King Crimsonの場合は途中まで抒情的に進みながら上記の動画だと8分半あたりから一気に疾走感のある展開をする。実際、ライブで"Starless"を聴いたときはかなり焦らされた後の疾走展開でテンションが最高潮に達した。
 つまり、"Parabola"などは長尺曲ではあるけれど、同時にリスナーを飽きさせない構成をきちんと考えて採用しているということだ。個人的に、King Crimsonの"21st Century Schizoid Man"やDIR EN GREYの"VINUSHKA"など、長尺であってもリスナーを飽きさせない曲を作れるアーティストは大好きだ。

 また、表題曲の"Lateralus"も通常のポップスを聴いている人からしたら耐えられない長さ(9分24秒)である。

 この曲の場合は、イントロからじわじわドラムで焦らしてから一気に疾走展開へともっていく。最初はラヴェルの"ボレロ"やホルストの"火星"のようなドラムが続き、その後カチリと切り替わってヘヴィな展開へ持っていく盛り上げ方だ。また、一聴すると複雑な展開をしているようで、実はソナタ形式を思わせる提示部、展開部、再現部、結尾部で成り立っていると思う。そして楽器面に目を向けると、ドラマーのDanny Careyが前面に出てきていて、打楽器好きとしてはかなり好印象(7分20秒当たりの展開でブンブン鳴ってる主張の強いベースも良い)。
 加えて、この曲がフィボナッチ数列を題材にしていることも有名だ。詳しくは下記の動画を見てほしいが、歌詞の音節(Syllable)数から収録時間、拍子に至るまで至る所でフィボナッチ数列が使われている作り込みようだ。

"Lateralus"は"Lateral (thinking)"からきているが、物事に新しい側面からの視点を与えるというのは曲名、そしてアルバム名としてこれほどふさわしいものはないだろう。

 その他にも1曲目の "The Grudge"には凄い長いシャウトが入っていて一気にアルバムに惹き込まれることや、"Disposition"、"Reflection"そして"Triad"が外部のミュージシャンとのコラボレーションで制作されたことなど触れていないことが多々あるが、それ以外にもこのアルバムが名盤であることを示す要素は枚挙に暇がない。"Lateralus"は最もToolらしさが凝縮されたキャリアの中でも頂点に位置するアルバムである。

オススメするか?

 ここまでアルバムの代表曲を取り上げて"Lateralus"を紹介してきた。これで興味を持っていただけたならすぐにストリーミングなどで聴くのもありだろう。ただ、1時間19分もあるアルバムで、しかも前回紹介したアンビエントのようにさらっとかけておけば良い音楽ではない。それなりに集中を要求され、途切れ途切れで聴くことを容易に許してくれない類である。人によっては聴きとおすのもやっとの人もいるはず(特に後半)。
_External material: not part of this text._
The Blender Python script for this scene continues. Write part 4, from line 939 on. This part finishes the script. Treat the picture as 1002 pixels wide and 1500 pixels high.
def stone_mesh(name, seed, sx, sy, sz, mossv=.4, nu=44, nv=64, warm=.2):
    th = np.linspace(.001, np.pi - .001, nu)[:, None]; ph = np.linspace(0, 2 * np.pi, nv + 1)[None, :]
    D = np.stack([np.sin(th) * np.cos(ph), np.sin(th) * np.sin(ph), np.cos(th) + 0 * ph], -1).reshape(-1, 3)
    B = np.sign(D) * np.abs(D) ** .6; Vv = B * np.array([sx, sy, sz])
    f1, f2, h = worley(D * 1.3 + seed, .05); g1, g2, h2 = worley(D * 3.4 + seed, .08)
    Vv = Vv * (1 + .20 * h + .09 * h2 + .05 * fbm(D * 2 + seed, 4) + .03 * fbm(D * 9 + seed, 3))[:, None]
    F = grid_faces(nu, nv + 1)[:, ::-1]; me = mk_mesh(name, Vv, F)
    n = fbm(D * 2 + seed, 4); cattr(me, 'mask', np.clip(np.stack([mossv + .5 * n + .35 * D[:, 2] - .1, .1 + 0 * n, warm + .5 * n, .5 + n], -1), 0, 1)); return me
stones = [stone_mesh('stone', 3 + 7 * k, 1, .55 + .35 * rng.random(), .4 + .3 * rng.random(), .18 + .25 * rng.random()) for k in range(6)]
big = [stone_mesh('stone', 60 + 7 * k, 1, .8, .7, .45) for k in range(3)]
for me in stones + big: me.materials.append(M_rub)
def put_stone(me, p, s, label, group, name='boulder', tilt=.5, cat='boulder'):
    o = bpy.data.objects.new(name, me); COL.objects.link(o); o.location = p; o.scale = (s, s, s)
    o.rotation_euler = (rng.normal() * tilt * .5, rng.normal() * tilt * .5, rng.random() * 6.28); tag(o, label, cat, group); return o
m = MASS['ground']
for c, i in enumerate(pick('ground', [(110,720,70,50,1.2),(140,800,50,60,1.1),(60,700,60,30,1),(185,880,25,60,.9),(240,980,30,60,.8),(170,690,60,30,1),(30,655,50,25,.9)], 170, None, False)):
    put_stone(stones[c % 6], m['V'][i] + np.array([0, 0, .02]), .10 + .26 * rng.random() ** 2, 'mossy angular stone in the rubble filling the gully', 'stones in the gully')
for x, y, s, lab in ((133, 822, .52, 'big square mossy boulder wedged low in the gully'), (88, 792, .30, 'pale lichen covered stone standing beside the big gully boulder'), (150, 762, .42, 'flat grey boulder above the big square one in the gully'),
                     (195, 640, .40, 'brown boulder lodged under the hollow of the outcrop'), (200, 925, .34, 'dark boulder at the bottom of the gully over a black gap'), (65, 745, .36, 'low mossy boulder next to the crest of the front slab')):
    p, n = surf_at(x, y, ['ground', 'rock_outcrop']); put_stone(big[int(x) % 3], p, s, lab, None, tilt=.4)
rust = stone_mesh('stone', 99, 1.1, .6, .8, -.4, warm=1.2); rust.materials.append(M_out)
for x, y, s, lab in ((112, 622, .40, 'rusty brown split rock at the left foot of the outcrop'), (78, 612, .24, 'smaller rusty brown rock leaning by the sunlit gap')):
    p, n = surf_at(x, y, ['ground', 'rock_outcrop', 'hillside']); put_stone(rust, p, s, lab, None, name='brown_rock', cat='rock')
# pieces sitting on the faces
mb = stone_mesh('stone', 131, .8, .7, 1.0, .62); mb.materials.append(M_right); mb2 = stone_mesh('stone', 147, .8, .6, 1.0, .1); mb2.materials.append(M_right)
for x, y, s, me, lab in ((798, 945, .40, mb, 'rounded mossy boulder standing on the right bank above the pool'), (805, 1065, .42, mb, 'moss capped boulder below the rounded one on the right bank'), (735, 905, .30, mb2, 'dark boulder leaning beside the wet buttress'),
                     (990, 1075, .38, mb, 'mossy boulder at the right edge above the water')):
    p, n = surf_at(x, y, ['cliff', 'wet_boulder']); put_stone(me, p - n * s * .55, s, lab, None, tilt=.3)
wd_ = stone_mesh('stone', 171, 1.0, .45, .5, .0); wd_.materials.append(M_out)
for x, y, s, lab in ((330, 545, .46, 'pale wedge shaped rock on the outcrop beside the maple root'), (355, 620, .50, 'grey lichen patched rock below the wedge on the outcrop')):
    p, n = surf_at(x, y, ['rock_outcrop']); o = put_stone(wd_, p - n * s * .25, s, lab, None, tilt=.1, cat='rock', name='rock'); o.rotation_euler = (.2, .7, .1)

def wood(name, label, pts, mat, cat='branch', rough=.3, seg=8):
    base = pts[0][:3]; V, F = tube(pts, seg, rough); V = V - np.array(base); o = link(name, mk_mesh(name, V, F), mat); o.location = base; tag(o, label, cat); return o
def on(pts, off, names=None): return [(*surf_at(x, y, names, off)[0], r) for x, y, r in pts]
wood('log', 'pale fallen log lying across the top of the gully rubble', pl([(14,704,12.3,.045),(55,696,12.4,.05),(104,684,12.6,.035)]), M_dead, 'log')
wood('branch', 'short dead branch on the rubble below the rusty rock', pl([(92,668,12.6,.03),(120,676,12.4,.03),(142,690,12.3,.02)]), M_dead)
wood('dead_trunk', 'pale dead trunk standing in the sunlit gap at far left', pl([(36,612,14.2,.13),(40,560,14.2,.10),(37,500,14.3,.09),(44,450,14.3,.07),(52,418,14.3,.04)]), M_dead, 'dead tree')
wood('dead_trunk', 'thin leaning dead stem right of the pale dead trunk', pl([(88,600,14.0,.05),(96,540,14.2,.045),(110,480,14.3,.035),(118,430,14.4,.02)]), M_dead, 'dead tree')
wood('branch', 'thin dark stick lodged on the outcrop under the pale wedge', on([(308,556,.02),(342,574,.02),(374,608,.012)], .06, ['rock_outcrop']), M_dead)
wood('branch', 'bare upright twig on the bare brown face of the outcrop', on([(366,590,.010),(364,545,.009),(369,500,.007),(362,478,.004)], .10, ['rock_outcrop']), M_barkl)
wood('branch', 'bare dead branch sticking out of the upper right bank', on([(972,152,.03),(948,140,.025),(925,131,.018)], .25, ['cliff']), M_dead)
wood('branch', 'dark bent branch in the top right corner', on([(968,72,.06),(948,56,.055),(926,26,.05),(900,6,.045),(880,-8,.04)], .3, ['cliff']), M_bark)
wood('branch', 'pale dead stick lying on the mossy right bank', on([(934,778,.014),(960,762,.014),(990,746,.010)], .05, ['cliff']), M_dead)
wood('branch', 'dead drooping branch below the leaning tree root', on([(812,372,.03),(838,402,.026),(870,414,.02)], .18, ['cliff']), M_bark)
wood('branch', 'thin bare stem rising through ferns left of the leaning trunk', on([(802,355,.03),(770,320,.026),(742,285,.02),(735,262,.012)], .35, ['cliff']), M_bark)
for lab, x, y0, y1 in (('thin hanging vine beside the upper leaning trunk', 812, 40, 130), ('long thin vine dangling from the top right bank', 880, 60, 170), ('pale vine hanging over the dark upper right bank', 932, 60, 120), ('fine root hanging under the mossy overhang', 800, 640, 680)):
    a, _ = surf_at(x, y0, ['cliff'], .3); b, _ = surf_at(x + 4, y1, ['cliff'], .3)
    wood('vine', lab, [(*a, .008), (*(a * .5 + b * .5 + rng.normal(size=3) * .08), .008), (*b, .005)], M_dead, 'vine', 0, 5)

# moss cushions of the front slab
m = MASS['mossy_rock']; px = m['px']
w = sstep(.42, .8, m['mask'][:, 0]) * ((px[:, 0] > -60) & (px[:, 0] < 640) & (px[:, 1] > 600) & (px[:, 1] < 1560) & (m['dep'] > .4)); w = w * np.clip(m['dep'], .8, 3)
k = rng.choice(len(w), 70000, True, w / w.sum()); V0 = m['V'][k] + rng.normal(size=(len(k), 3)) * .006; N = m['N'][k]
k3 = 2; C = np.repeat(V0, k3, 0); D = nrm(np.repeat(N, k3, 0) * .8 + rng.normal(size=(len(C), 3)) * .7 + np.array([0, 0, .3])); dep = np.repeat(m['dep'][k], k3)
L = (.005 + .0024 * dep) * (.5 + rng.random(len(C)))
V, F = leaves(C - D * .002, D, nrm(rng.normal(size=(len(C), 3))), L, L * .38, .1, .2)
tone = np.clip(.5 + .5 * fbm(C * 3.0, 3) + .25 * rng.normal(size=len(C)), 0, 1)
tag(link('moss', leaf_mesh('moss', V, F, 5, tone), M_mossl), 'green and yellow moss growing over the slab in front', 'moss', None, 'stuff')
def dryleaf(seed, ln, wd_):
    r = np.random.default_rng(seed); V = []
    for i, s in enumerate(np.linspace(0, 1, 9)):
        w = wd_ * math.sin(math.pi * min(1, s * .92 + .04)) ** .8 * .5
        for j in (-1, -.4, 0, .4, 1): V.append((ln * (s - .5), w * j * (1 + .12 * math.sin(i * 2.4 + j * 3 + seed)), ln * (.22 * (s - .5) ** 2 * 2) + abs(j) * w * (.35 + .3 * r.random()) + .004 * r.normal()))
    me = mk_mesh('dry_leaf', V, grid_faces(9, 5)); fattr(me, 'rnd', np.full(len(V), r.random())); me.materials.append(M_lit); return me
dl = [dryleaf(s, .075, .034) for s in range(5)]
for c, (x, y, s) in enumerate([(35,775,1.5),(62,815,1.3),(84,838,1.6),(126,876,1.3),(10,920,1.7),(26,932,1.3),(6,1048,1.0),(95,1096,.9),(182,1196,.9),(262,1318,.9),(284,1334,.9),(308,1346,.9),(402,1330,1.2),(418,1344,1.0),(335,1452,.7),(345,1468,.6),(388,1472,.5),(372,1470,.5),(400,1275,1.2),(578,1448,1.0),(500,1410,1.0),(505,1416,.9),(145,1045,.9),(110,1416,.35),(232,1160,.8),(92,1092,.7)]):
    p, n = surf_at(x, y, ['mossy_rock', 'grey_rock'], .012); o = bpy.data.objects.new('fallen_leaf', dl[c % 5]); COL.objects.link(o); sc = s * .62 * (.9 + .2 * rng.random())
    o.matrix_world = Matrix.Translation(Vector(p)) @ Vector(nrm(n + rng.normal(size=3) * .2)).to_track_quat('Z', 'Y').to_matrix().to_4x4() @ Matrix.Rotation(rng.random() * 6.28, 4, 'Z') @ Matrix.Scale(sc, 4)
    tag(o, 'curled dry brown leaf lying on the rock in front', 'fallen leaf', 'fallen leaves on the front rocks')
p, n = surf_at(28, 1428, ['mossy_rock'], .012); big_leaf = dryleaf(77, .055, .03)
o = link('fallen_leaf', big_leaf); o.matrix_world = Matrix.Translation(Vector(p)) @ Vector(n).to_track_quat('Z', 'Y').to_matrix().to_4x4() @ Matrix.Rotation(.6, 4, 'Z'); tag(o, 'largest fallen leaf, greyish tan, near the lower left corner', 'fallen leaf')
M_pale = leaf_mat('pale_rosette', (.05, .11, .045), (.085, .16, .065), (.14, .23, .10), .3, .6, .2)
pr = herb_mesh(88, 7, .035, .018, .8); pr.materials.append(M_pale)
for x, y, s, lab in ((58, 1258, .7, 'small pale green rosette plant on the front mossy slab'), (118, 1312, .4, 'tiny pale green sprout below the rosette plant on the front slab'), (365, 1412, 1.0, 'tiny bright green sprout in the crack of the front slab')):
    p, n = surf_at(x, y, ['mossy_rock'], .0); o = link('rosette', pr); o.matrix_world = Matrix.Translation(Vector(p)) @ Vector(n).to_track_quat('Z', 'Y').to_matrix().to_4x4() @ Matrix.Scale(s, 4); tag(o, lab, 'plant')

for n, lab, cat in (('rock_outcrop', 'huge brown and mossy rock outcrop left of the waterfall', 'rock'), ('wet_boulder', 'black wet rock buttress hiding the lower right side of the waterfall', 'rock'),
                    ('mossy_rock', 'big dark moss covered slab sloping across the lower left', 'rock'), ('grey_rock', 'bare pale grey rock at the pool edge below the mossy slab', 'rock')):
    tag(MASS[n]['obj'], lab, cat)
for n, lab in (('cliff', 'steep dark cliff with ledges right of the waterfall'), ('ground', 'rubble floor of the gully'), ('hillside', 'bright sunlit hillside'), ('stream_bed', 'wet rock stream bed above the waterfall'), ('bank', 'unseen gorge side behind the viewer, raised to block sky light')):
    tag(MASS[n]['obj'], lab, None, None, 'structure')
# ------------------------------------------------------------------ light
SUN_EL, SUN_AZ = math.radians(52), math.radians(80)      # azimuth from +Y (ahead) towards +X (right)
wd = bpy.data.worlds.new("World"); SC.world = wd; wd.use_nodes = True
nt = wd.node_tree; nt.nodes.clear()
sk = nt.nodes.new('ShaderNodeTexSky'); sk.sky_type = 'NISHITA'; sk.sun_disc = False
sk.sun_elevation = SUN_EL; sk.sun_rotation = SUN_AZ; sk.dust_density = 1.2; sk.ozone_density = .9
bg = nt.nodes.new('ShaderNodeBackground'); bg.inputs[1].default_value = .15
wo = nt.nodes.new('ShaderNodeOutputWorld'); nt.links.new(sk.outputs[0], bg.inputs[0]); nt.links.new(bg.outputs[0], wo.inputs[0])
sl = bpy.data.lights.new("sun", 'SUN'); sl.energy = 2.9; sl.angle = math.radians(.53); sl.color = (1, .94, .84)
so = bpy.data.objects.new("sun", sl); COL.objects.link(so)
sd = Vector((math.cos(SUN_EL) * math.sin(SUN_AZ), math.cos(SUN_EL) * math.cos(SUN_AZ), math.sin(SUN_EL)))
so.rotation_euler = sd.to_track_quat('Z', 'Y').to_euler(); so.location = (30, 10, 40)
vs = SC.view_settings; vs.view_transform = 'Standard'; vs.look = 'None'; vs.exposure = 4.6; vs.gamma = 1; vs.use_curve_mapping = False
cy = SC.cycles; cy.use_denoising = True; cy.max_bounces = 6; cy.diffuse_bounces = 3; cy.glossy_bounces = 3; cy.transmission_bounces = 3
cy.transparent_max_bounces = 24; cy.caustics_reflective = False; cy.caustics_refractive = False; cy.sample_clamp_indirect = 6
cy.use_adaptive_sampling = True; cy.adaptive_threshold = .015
 なので、せっかくToolに興味をもっていただけたのなら、まずPVがある曲を聴いてみることをお勧めする。本稿ではその多くを取り上げたが、それ以外にも公式のYouTubeチャンネルに上がっている。

 また、最初に"Lateralus"ではなく1stの"Undertow"や2ndの"Ænima"を聴くというのも全然アリだ。筆者は最初は"Undertow"のなぜか最後の15分ある"Disgustipated"をカットした状態で聴いていて(これだと53分ぐらい)、それでToolに慣れたところで"Ænima"に手を出した。"Lateralus"に辿り着くころにはすっかり調教が済んでいて、何回か聴き込む必要はあったけれどすんなり自分の中に入ってくるまでに時間はかからなかった。

Lateralus以降のアルバム

 次作の"10000 Days"は"Lateralus"よりも少し短く、インストの尺が抑えられていて、何より"The Pot"や"Rosetta Stoned"などの名曲も多く収録されている。なので"Lateralus"が重過ぎるときにこちらを聴くのもアリ。

 一方で、当分の間は最新作であろう2019年に出た"Fear Innoculum"は初めてToolを聴くアルバムとしてはあまりオススメしない。

どちらかというと展開が少ない静かな曲が多く、紛れもないToolの新作ではあることを感じるが物足りなさを感じてしまう(個人的には"7empest"にRobert Fripp風味のギターが入っててお気に入り)。シャウトが初めて入らなかったアルバムであり、Toolの激しい曲があまり好みでないなら手を出してもいいかもしれない。